◆ Instructions for the task ◆
Repeat the material exactly, every line of it.

◆ 3D scene scripts ◆
:::::

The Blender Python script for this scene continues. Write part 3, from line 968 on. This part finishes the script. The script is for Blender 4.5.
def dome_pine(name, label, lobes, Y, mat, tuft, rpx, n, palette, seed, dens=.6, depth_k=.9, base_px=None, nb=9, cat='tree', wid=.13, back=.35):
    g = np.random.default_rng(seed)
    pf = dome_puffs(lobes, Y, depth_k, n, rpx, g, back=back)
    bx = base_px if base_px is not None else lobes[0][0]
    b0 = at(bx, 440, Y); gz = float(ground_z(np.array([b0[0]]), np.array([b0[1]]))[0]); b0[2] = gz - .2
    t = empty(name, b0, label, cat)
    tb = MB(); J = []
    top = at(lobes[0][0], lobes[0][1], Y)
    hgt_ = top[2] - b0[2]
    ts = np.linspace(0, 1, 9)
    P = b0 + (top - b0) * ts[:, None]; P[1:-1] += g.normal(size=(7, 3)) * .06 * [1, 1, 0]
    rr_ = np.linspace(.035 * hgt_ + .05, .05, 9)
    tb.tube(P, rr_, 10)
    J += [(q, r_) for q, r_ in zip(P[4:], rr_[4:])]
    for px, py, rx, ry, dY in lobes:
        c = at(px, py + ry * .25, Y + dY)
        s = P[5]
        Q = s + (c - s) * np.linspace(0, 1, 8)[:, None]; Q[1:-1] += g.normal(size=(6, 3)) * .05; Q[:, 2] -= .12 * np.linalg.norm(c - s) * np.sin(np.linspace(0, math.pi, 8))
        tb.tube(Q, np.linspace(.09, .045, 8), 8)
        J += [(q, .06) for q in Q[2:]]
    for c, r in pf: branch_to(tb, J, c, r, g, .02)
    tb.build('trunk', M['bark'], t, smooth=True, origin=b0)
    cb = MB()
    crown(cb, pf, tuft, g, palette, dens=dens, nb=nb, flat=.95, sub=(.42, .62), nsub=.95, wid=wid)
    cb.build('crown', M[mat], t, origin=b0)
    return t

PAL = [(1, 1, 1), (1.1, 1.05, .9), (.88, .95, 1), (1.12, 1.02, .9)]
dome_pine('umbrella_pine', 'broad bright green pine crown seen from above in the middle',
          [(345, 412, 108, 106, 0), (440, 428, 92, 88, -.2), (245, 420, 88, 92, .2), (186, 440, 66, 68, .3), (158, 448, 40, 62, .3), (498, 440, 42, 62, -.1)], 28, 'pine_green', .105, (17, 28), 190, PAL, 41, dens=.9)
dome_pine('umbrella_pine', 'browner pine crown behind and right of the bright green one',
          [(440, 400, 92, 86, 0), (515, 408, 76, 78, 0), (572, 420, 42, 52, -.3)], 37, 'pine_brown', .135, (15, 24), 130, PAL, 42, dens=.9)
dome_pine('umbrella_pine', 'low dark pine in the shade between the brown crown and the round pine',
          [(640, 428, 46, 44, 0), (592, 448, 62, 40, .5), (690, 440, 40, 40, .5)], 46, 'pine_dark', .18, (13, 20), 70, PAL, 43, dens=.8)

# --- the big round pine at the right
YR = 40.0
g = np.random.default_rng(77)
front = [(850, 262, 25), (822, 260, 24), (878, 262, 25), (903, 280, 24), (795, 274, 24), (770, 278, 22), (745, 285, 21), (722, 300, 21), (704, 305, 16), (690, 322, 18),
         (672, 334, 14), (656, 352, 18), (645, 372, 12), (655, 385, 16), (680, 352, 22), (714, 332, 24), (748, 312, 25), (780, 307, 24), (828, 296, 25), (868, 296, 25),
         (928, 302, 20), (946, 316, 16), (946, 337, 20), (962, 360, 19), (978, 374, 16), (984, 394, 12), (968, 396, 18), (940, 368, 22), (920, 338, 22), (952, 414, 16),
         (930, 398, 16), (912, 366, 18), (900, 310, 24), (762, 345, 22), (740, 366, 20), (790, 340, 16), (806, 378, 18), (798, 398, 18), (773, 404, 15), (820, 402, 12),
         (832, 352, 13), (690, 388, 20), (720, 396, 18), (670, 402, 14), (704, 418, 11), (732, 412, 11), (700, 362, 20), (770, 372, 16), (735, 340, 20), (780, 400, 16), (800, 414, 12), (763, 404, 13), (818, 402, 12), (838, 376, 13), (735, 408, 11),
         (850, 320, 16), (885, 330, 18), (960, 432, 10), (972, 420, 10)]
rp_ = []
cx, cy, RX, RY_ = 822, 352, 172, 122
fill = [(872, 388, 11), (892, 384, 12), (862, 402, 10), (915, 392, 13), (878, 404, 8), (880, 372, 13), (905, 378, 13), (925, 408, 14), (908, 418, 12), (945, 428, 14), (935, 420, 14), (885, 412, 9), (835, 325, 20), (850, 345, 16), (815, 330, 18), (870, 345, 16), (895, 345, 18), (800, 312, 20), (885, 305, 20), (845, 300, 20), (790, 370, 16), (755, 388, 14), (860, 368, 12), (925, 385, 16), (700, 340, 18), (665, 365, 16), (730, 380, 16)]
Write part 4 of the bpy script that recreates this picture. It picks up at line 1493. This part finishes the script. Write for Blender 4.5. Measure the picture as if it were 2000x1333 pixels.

:::::

◆ Output below ◆
The Blender Python script for this scene continues. Write part 3, from line 968 on. This part finishes the script. The script is for Blender 4.5.
def dome_pine(name, label, lobes, Y, mat, tuft, rpx, n, palette, seed, dens=.6, depth_k=.9, base_px=None, nb=9, cat='tree', wid=.13, back=.35):
    g = np.random.default_rng(seed)
    pf = dome_puffs(lobes, Y, depth_k, n, rpx, g, back=back)
    bx = base_px if base_px is not None else lobes[0][0]
    b0 = at(bx, 440, Y); gz = float(ground_z(np.array([b0[0]]), np.array([b0[1]]))[0]); b0[2] = gz - .2
    t = empty(name, b0, label, cat)
    tb = MB(); J = []
    top = at(lobes[0][0], lobes[0][1], Y)
    hgt_ = top[2] - b0[2]
    ts = np.linspace(0, 1, 9)
    P = b0 + (top - b0) * ts[:, None]; P[1:-1] += g.normal(size=(7, 3)) * .06 * [1, 1, 0]
    rr_ = np.linspace(.035 * hgt_ + .05, .05, 9)
    tb.tube(P, rr_, 10)
    J += [(q, r_) for q, r_ in zip(P[4:], rr_[4:])]
    for px, py, rx, ry, dY in lobes:
        c = at(px, py + ry * .25, Y + dY)
        s = P[5]
        Q = s + (c - s) * np.linspace(0, 1, 8)[:, None]; Q[1:-1] += g.normal(size=(6, 3)) * .05; Q[:, 2] -= .12 * np.linalg.norm(c - s) * np.sin(np.linspace(0, math.pi, 8))
        tb.tube(Q, np.linspace(.09, .045, 8), 8)
        J += [(q, .06) for q in Q[2:]]
    for c, r in pf: branch_to(tb, J, c, r, g, .02)
    tb.build('trunk', M['bark'], t, smooth=True, origin=b0)
    cb = MB()
    crown(cb, pf, tuft, g, palette, dens=dens, nb=nb, flat=.95, sub=(.42, .62), nsub=.95, wid=wid)
    cb.build('crown', M[mat], t, origin=b0)
    return t

PAL = [(1, 1, 1), (1.1, 1.05, .9), (.88, .95, 1), (1.12, 1.02, .9)]
dome_pine('umbrella_pine', 'broad bright green pine crown seen from above in the middle',
          [(345, 412, 108, 106, 0), (440, 428, 92, 88, -.2), (245, 420, 88, 92, .2), (186, 440, 66, 68, .3), (158, 448, 40, 62, .3), (498, 440, 42, 62, -.1)], 28, 'pine_green', .105, (17, 28), 190, PAL, 41, dens=.9)
dome_pine('umbrella_pine', 'browner pine crown behind and right of the bright green one',
          [(440, 400, 92, 86, 0), (515, 408, 76, 78, 0), (572, 420, 42, 52, -.3)], 37, 'pine_brown', .135, (15, 24), 130, PAL, 42, dens=.9)
dome_pine('umbrella_pine', 'low dark pine in the shade between the brown crown and the round pine',
          [(640, 428, 46, 44, 0), (592, 448, 62, 40, .5), (690, 440, 40, 40, .5)], 46, 'pine_dark', .18, (13, 20), 70, PAL, 43, dens=.8)

# --- the big round pine at the right
YR = 40.0
g = np.random.default_rng(77)
front = [(850, 262, 25), (822, 260, 24), (878, 262, 25), (903, 280, 24), (795, 274, 24), (770, 278, 22), (745, 285, 21), (722, 300, 21), (704, 305, 16), (690, 322, 18),
         (672, 334, 14), (656, 352, 18), (645, 372, 12), (655, 385, 16), (680, 352, 22), (714, 332, 24), (748, 312, 25), (780, 307, 24), (828, 296, 25), (868, 296, 25),
         (928, 302, 20), (946, 316, 16), (946, 337, 20), (962, 360, 19), (978, 374, 16), (984, 394, 12), (968, 396, 18), (940, 368, 22), (920, 338, 22), (952, 414, 16),
         (930, 398, 16), (912, 366, 18), (900, 310, 24), (762, 345, 22), (740, 366, 20), (790, 340, 16), (806, 378, 18), (798, 398, 18), (773, 404, 15), (820, 402, 12),
         (832, 352, 13), (690, 388, 20), (720, 396, 18), (670, 402, 14), (704, 418, 11), (732, 412, 11), (700, 362, 20), (770, 372, 16), (735, 340, 20), (780, 400, 16), (800, 414, 12), (763, 404, 13), (818, 402, 12), (838, 376, 13), (735, 408, 11),
         (850, 320, 16), (885, 330, 18), (960, 432, 10), (972, 420, 10)]
rp_ = []
cx, cy, RX, RY_ = 822, 352, 172, 122
fill = [(872, 388, 11), (892, 384, 12), (862, 402, 10), (915, 392, 13), (878, 404, 8), (880, 372, 13), (905, 378, 13), (925, 408, 14), (908, 418, 12), (945, 428, 14), (935, 420, 14), (885, 412, 9), (835, 325, 20), (850, 345, 16), (815, 330, 18), (870, 345, 16), (895, 345, 18), (800, 312, 20), (885, 305, 20), (845, 300, 20), (790, 370, 16), (755, 388, 14), (860, 368, 12), (925, 385, 16), (700, 340, 18), (665, 365, 16), (730, 380, 16)]
Write part 4 of the bpy script that recreates this picture. It picks up at line 1493. This part finishes the script. Write for Blender 4.5. Measure the picture as if it were 2000x1333 pixels.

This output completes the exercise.